## Begin Data segment

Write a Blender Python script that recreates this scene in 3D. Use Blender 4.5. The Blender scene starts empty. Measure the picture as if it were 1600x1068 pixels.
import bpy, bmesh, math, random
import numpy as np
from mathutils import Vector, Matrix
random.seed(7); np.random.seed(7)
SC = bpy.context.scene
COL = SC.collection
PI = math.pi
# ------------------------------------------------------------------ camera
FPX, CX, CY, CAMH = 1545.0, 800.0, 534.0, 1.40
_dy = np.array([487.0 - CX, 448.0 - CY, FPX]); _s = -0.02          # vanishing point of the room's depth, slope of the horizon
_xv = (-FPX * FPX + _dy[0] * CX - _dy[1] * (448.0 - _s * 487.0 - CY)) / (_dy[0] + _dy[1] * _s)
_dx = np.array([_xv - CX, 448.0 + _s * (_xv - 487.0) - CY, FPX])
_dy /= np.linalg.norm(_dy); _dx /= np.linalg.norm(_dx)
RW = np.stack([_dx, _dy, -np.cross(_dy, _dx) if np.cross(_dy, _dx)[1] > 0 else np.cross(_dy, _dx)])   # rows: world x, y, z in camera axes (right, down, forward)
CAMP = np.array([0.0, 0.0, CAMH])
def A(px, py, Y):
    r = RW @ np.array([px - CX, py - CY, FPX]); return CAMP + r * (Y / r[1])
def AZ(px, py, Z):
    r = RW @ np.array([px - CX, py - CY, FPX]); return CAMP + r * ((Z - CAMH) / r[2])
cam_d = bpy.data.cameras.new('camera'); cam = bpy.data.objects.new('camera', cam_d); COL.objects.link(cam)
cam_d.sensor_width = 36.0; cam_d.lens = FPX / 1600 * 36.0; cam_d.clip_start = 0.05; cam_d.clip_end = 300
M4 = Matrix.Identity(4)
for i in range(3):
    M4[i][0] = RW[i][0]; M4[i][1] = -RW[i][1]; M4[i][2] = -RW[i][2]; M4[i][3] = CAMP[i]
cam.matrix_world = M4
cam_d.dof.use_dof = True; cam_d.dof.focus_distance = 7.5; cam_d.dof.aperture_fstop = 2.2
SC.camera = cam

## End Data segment

▶ **Written exercise**
Select all lines in the listing above where the word "scene" appears, and show them.

▶ **Final answer**
Write a Blender Python script that recreates this scene in 3D. Use Blender 4.5. The Blender scene starts empty. Measure the picture as if it were 1600x1068 pixels.
SC = bpy.context.scene